Strictly Sam!

Strictly Sam! - Sam with Bruce Forsyth

Sam Hodges (English Language, 1999, Pendle) tells how his job publicising the pro-celebrity Come Dancing series accelerated his career with the BBC.

The moment young BBC publicist Sam Hodges overheard an idea being discussed by his bosses for a pro-celebrity Come Dancing series hosted by Bruce Forsyth, he attempted to merge with the office furniture and prayed the job of publicising it would not come his way. Of course it did - and it accelerated his career. 

He was ‘landed with’ what became Strictly Come Dancing and, over two series, made it into an entertainment sensation which he loved - including working with Forsyth too, despite his awareness of the age gap. It is an irony that Hodges greatly enjoys from his current position as Head of Communication for BBC Television. 

“It was all so unknown,” he recalls. “The main aspect of it all was to play with people’s preconceptions. People were expecting Bournemouth conference centre, so we launched with Latin, energy and celebrities.” 

As he remembers the seven-day working it took to launch the series - working until midnight and starting again at 7am to feed the media ‘beast’ - he acknowledges that much of the confidence he needed to make it happen came from his three years as a student at Lancaster. 

Says Hodges: “I went to Lancaster a bit shy, but it was the right environment for me to grow. What really struck me was the nature of the relationships that existed between students and teachers, which made it OK to discuss, challenge and debate with a person who was in authority. In a big company like the BBC, that is vital.” 

He had not planned to go to Lancaster.  His twin sister, Liz, was set on it and he accompanied her to the open day from their home in Birmingham.

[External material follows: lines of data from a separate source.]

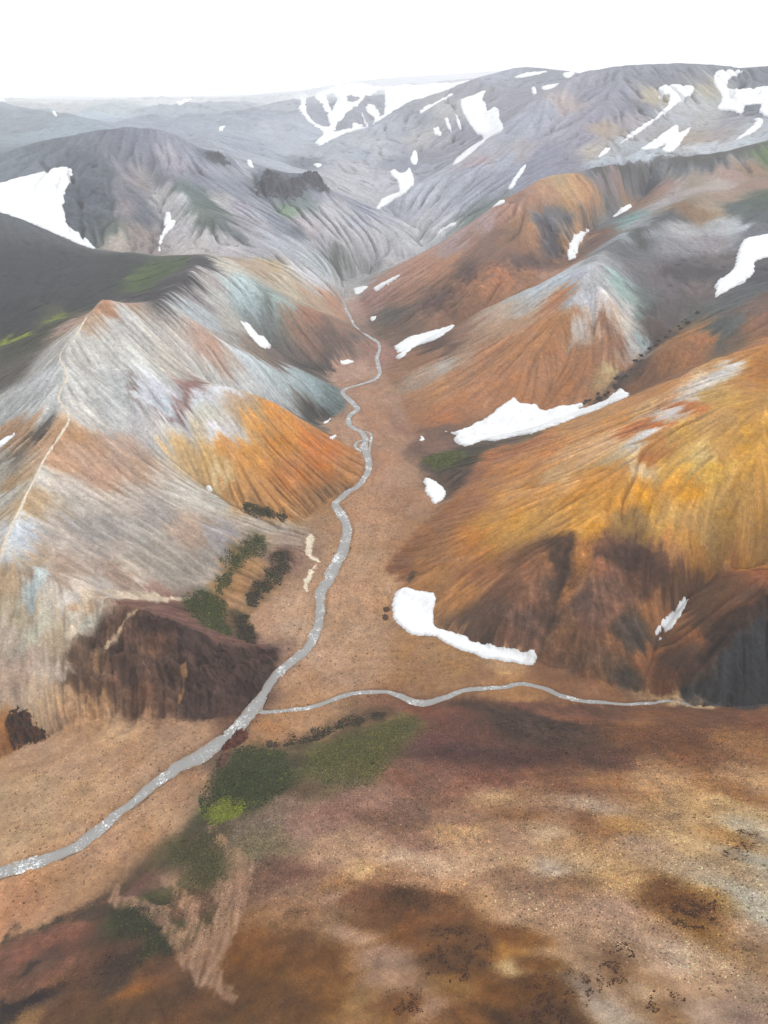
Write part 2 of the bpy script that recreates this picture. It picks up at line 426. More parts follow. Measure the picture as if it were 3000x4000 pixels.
def flow_noise():
    """strands of old channels that follow the streams over the valley floor"""
    c = np.array([pt(x, y, 'f', 0)[:2] for x, y in [(-80, 1905), (60, 1869), (220, 1789), (340, 1689), (465, 1611), (555, 1521), (620, 1436), (685, 1356), (710, 1251), (745, 1176), (735, 1106), (780, 1043), (790, 960), (755, 905), (750, 845), (815, 800), (810, 738), (755, 683), (740, 620)]])
    c2 = np.array([pt(x, y, 'f', 0)[:2] for x, y in [(548, 1537), (690, 1523), (829, 1493), (925, 1516), (1040, 1487), (1175, 1487), (1305, 1518), (1480, 1520)]])
    m = fm > 0.02
    x, y = X2[m], Y2[m]
    da, db = edge_dist(x, y, c, False), edge_dist(x, y, c2, False)
    u = np.where(da < db * 1.3, da, db)
    w_ = n28[m] * 3.0 + n9[m] * 0.8
    a = 1 - 2.2 * np.abs(perlin(u / 5.5 + 0.25 * w_, y / 55.0 + x / 90.0, 61))
    b = 1 - 2.2 * np.abs(perlin(u / 2.4 + 0.4 * w_, y / 30.0 - x / 70.0, 62))
    out = np.zeros(X2.shape, np.float32); out[m] = np.clip(a, -1, 1) * 0.6 + np.clip(b, -1, 1) * 0.4
    return out
strand = flow_noise()
hillw = (1 - fm) * np.clip(slope / 0.45, 0.15, 1.1)
print('lic', round(time.time() - T0, 1))
# erosion rills, knobbly rock, gentle bars on the valley floor
near = t2 * 0
nearq = np.clip((r2 - 90) / 130, 0.22, 1)
dz = hillw * nearq * (0.05 * l3 + 0.07 * l9 + 0.26 * l28 * np.clip(r2 / 400, 0.3, 1.6) + 0.0004 * r2 * lw * np.clip(r2 / 350, 0.4, 1))
dz += (1 - fm) * nearq * (0.10 * n3 * fade(3.2) + 0.25 * n9 + 0.6 * n28)
dz *= (1 - 0.75 * pm)
dz += pm * (0.10 * n9 + 0.05 * l9)
dz += fm * (0.13 * strand + 0.05 * n3 * fade(3.2) + 0.16 * n9 + 0.16 * n28)
z = z + dz

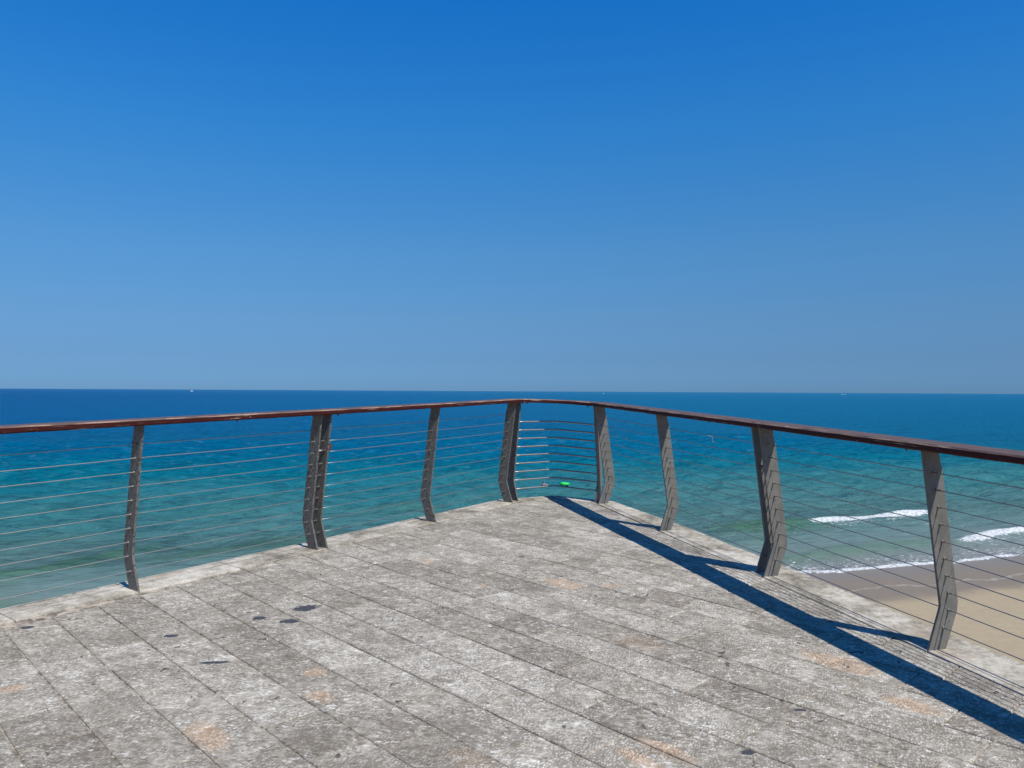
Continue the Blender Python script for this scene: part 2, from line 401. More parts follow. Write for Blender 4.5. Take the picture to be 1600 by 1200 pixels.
# global handrail centre line
TOPR = .024
def top_c(k): o, d = radial(k); p = FP[k]+o*TOPR; return p
rail_pts = {}
o4, _ = radial('L4b')
def section(name_lbl, posts, rail_keys, rods=False, ext=(0, 0)):
    root = empty('railing', P3(FP[posts[0]])); tag(root, name_lbl, 'railing', 'railing sections round the lookout')
    for k in posts:
        po = make_post(k, root)
        o, d = radial(k)
        for i, z in enumerate(ZC[:9] if rods and False else ZC):
            if rods: continue
            bm = bmesh.new(); c = cable_pt(k, z); dd = Vector((d.x, d.y, d.y*SLOPE))
            for sg in (-1, 1):
                tube(bm, [c+dd*sg*.0085, c+dd*sg*.013], .0085, 6)
                tube(bm, [c+dd*sg*.013, c+dd*sg*.040], .0052, 8)
            build('cable_fitting', bm, M_FIT, po)
        # foot weld
    if not rods:
        for i, z in enumerate(ZC):
            bm = bmesh.new(); pts = []
            for a, b in zip(posts, posts[1:]):
                pa, pb = cable_pt(a, z), cable_pt(b, z); sag = random.uniform(.001, .006)
                for j in range(8):
                    t = j/8; q = pa.lerp(pb, t); q.z -= sag*4*t*(1-t); pts.append(q)
            pts.append(cable_pt(posts[-1], z))
            tube(bm, pts, .0028, 6); build('cable', bm, M_CABLE, root, smooth=True)
    else:
        a, b = posts; oa, _ = radial(a); ob, _ = radial(b)
        for i, z in enumerate(ZC[:9]):
            bm = bmesh.new(); pa, pb = cable_pt(a, z), cable_pt(b, z)
            r = prof_in(z, 1.08)+.045; m = Vector((MID.x, MID.y+r, (pa.z+pb.z)/2+.012))
            pts = [pa.lerp(m, t/6) for t in range(6)]+[m]+[m.lerp(pb, t/6) for t in range(1, 7)]
            tube(bm, pts, .0082, 8); build('horizontal_bar', bm, M_ROD, root, smooth=True)
    return root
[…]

He decided this was the place for him, and was offered a place after retaking an A level. His sister went elsewhere. 

At Lancaster he found a small-scale world where he felt he belonged. Here on campus he had everything he needed, in a pleasant, green environment. Friendships were swiftly made and many remain in his circle to this day because of the strength of relationships built on a small campus, with Alexandra Square as a natural passing place. 

Suddenly he found himself mixing with a number of international students - particularly from Greece and China - which gave him a new cosmopolitan perspective and an insight into fellow students who might never go home during their three undergraduate years. Words excited him. He says: “I would read absolutely everything - even down to a can of Tango - to see the kind of language used on it.” 

Academically, new vistas opened up - with courses in sociolinguistics, global media, language and marketing, which stick in Hodges’ memory.  Semantics was not up his street however. He remembers struggling to explain the difference between the Countess of Ayr and the County Surveyor, even though he knew it had its importance. His interest was in social language. 

He admits not having worked hard enough and having spent too much time in the Sugar House and The Carlton. But he is not too hard on himself, as it was at the Sugar House at the start of the third year, that he met his wife Vicki, who was studying Social Studies at St Martin’s College. 

By the time of his graduation, Hodges remembers he was champing at the bit, wondering how to use what he had learned about the power of language. He rejected journalism as he was not convinced he was sufficiently hard-nosed, but decided television was for him. 

Undaunted by his lack of experience, he told a recruitment agency back in Birmingham he wanted to work in TV, and (with beginner’s luck on his side) was offered a job at BBC Pebble Mill, helping people to operate their computers. A press assistant's job soon came up internally for which Hodges applied and found himself on the ladder. 

Just like Lancaster, Pebble Mill allowed him to learn his new craft in a smaller environment, out of the glare of publicity and celebrity.  He sees this as a vital rehearsal for recent years as a senior BBC manager, in which executive pay, redundancies, scandals like that of Jimmy Savile and licence fees have required him to take a confident lead. 

After Pebble Mill, Hodges took a year off travelling, before returning to a short-lived job in PR, promoting Toby Carvery and Brighton Homes, which he says ‘made me want to shoot myself’. 

His first London publicist job for BBC Entertainment (where Strictly was born) led to a series of promotions in the BBC and ITV entertainment. He went on to be Head of ITV Digital Channels, Group Publicity Manager at Channel 4, and Head of Communications for BBC ONE, Fiction, HD and Film, with a leading role on BBC branding issues.

In his current role as Head of Communications for BBC Television, Hodges now has a much broader role, overseeing the press and publicity for all BBC programming and any of its related issues. Working with the BBC’s TV Board members he also helps shape the strategy for the division. He admits that recent years have been tough, but as a passionate TV lover (and member of the Executive Committee for the Edinburgh International Television Festival since 2012) he wants to push top-quality programming. He says: “Some people tell me that the only good things they read about the BBC are about the programmes - so our campaigns have to be first class!”

He says: “I am massively aware that Lancaster University gave me the confidence to do the things that I have done.”